*EXERCISE*: Report every line in the listing that contains the string "scene".

*PROVIDED RECORDS*:
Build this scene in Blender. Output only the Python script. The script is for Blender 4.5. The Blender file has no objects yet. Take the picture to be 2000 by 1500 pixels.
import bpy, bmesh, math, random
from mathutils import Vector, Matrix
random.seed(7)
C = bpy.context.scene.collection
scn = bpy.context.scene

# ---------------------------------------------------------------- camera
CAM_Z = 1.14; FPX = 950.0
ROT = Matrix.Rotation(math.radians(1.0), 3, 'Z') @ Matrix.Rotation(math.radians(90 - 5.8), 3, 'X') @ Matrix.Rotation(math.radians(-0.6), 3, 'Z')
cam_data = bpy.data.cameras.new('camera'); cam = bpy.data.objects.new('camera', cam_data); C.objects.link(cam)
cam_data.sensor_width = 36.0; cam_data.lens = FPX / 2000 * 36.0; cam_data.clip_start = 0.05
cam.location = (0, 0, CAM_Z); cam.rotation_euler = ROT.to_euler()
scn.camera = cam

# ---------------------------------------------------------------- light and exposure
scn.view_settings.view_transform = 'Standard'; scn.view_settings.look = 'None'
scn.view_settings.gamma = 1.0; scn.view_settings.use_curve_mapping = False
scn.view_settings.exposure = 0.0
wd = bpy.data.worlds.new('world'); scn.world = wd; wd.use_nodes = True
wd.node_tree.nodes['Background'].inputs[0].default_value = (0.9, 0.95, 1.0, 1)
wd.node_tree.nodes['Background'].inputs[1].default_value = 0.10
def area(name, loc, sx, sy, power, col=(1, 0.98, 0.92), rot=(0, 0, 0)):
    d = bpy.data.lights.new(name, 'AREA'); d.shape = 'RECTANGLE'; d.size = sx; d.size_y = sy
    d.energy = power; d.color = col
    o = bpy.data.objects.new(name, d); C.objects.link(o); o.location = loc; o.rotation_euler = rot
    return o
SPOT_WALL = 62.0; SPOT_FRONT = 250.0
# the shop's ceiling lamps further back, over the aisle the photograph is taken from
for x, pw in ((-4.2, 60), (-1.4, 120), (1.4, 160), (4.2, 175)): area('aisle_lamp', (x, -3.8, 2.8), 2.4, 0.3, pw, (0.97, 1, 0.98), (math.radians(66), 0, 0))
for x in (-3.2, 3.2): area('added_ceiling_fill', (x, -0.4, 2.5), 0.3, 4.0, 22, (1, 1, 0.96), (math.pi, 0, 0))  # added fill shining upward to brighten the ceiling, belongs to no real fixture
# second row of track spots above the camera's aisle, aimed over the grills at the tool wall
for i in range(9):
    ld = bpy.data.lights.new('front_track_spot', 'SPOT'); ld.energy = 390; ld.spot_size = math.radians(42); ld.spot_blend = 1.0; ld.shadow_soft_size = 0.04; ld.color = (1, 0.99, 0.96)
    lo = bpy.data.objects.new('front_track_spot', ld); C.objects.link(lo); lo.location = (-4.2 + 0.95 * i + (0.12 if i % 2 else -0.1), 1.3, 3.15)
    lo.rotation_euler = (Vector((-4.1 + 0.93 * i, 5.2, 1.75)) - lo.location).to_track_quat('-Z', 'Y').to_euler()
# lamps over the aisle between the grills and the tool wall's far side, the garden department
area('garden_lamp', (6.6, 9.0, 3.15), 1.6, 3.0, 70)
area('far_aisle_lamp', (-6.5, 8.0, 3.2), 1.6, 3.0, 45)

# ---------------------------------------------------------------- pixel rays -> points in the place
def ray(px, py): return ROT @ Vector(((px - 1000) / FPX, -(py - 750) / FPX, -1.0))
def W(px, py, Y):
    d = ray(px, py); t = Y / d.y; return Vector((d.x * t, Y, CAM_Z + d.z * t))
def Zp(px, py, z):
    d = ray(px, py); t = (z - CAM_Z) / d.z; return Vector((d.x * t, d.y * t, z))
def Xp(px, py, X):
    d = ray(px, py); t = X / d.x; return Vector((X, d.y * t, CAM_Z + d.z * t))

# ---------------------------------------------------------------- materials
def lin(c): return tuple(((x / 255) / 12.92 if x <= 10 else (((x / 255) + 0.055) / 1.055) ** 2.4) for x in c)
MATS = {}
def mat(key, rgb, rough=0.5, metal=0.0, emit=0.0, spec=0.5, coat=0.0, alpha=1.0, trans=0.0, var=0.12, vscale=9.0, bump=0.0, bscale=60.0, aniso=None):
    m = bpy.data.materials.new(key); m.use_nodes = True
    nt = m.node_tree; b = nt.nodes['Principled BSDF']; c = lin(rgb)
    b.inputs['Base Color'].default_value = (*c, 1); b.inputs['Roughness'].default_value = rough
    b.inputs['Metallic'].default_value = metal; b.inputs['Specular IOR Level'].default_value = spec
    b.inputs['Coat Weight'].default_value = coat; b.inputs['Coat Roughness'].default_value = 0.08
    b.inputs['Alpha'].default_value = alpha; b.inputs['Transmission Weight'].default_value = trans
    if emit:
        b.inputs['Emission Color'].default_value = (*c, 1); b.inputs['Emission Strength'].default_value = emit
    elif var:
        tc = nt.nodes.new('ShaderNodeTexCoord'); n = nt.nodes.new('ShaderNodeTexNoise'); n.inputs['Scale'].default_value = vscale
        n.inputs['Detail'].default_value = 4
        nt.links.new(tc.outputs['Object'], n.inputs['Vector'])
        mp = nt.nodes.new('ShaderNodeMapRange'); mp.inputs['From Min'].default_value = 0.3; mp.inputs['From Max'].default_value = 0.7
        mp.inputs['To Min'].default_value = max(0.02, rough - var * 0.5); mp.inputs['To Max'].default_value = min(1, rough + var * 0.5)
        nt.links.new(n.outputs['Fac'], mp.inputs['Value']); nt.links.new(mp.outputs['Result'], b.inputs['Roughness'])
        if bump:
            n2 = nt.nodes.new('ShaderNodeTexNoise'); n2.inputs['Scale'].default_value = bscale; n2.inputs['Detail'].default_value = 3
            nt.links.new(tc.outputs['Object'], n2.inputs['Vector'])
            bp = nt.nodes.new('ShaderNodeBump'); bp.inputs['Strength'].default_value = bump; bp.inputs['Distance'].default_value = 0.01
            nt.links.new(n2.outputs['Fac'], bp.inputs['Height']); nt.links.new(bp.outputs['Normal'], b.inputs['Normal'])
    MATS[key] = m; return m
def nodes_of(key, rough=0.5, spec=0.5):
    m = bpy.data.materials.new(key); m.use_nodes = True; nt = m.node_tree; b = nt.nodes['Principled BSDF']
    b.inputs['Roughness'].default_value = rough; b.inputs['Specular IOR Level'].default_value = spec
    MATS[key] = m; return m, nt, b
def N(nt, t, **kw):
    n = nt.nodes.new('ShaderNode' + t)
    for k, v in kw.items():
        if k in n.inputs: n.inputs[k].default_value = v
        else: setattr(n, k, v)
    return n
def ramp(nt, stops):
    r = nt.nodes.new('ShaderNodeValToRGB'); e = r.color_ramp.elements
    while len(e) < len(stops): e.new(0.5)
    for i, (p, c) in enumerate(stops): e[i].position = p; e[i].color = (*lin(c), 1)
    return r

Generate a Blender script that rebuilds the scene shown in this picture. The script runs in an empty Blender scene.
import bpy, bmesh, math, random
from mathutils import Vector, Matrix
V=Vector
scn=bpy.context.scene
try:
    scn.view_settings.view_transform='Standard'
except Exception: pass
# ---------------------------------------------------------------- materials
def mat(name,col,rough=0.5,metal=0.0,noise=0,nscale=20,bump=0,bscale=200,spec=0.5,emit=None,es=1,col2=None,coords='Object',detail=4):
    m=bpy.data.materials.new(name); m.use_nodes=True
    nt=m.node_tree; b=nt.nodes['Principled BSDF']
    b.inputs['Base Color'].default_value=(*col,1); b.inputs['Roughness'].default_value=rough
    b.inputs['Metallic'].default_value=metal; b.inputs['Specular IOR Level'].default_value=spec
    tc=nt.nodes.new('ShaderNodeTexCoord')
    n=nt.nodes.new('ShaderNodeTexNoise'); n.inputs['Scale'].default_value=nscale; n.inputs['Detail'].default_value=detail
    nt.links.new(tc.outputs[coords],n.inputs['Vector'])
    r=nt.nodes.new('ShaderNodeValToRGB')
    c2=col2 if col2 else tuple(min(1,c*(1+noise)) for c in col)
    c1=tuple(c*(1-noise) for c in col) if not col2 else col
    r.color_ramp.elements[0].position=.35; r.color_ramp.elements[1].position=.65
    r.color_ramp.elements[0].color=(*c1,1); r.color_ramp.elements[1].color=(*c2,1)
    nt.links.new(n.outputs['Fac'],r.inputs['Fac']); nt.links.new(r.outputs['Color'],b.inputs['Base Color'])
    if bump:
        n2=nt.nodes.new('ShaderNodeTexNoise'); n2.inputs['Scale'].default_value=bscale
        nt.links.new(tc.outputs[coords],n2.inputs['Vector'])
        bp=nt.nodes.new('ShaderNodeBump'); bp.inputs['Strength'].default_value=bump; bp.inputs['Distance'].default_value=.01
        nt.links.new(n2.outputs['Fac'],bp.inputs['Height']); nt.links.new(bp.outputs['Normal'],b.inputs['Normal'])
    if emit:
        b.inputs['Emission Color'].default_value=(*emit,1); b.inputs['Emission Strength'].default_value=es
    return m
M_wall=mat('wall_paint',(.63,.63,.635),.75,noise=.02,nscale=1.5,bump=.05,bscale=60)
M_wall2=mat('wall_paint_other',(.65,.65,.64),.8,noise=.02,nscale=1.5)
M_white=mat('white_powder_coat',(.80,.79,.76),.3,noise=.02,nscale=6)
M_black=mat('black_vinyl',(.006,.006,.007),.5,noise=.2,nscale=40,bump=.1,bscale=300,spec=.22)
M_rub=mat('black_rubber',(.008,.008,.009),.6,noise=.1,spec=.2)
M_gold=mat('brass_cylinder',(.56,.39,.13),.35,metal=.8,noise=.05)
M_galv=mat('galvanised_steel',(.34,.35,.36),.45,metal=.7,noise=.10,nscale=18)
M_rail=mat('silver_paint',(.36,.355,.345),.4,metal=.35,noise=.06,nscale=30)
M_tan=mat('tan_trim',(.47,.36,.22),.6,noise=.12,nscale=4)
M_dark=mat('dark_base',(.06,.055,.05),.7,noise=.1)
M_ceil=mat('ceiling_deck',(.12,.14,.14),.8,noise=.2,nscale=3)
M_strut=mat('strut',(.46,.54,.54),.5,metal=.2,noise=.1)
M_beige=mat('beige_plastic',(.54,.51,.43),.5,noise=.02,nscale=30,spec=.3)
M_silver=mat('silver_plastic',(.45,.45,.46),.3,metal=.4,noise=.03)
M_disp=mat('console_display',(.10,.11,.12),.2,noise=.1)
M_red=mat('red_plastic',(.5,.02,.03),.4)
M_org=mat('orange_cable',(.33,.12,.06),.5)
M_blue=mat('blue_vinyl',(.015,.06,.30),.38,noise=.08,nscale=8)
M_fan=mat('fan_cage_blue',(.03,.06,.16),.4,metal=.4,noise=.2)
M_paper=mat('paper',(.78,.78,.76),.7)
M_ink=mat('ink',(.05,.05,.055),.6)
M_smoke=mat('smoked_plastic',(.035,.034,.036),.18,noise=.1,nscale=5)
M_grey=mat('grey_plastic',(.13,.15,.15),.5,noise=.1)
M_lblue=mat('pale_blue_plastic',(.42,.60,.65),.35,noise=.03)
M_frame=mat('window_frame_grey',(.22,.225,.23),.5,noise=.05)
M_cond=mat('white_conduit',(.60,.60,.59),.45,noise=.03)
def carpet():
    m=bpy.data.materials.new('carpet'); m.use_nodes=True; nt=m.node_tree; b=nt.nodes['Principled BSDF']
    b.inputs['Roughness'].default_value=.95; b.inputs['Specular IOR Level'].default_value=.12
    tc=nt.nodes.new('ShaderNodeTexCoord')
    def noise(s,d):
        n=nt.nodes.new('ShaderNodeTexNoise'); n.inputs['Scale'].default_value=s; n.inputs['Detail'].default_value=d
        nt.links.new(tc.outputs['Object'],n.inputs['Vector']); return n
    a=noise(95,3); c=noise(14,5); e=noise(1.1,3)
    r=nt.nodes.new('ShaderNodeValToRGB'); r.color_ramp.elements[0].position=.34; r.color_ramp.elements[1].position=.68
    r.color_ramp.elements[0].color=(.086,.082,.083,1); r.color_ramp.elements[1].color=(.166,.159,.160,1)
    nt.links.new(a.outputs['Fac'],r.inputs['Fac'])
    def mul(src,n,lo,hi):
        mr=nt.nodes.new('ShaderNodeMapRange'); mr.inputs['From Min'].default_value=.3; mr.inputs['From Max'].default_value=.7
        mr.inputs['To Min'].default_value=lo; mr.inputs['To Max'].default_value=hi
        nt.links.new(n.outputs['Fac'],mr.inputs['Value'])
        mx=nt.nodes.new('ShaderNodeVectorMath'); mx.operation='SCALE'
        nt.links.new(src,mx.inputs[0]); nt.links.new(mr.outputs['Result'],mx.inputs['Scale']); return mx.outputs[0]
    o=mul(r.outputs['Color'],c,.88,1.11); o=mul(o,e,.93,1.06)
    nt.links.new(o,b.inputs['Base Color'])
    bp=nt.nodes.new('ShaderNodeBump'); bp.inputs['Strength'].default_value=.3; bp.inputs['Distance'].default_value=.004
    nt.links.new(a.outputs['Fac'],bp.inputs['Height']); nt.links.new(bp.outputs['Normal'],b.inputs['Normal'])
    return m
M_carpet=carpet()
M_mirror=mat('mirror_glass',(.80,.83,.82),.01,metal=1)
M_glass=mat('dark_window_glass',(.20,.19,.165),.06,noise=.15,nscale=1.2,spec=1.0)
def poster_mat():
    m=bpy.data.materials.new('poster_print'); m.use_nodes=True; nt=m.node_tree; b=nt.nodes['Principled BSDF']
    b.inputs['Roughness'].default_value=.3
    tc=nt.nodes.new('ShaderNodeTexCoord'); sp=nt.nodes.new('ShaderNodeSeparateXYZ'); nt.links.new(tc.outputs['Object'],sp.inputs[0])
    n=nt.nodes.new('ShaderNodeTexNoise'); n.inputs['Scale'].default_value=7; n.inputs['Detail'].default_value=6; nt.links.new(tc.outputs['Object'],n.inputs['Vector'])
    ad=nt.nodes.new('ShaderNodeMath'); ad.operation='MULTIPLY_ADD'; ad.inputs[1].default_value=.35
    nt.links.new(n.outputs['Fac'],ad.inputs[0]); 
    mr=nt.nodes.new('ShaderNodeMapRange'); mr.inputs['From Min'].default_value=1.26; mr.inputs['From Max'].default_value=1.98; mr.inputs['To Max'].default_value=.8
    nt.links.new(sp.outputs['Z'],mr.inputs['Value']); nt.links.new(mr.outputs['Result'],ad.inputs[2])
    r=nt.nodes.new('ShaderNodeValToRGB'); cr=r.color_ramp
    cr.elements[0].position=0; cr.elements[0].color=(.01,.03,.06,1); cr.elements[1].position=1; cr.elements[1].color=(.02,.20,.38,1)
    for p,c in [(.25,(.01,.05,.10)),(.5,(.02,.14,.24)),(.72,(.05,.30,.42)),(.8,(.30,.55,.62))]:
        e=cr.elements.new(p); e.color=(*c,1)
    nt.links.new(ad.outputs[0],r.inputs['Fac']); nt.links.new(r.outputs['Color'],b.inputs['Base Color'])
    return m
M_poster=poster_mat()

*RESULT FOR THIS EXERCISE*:
Build this scene in Blender. Output only the Python script. The script is for Blender 4.5. The Blender file has no objects yet. Take the picture to be 2000 by 1500 pixels.
C = bpy.context.scene.collection
scn = bpy.context.scene
Generate a Blender script that rebuilds the scene shown in this picture. The script runs in an empty Blender scene.
scn=bpy.context.scene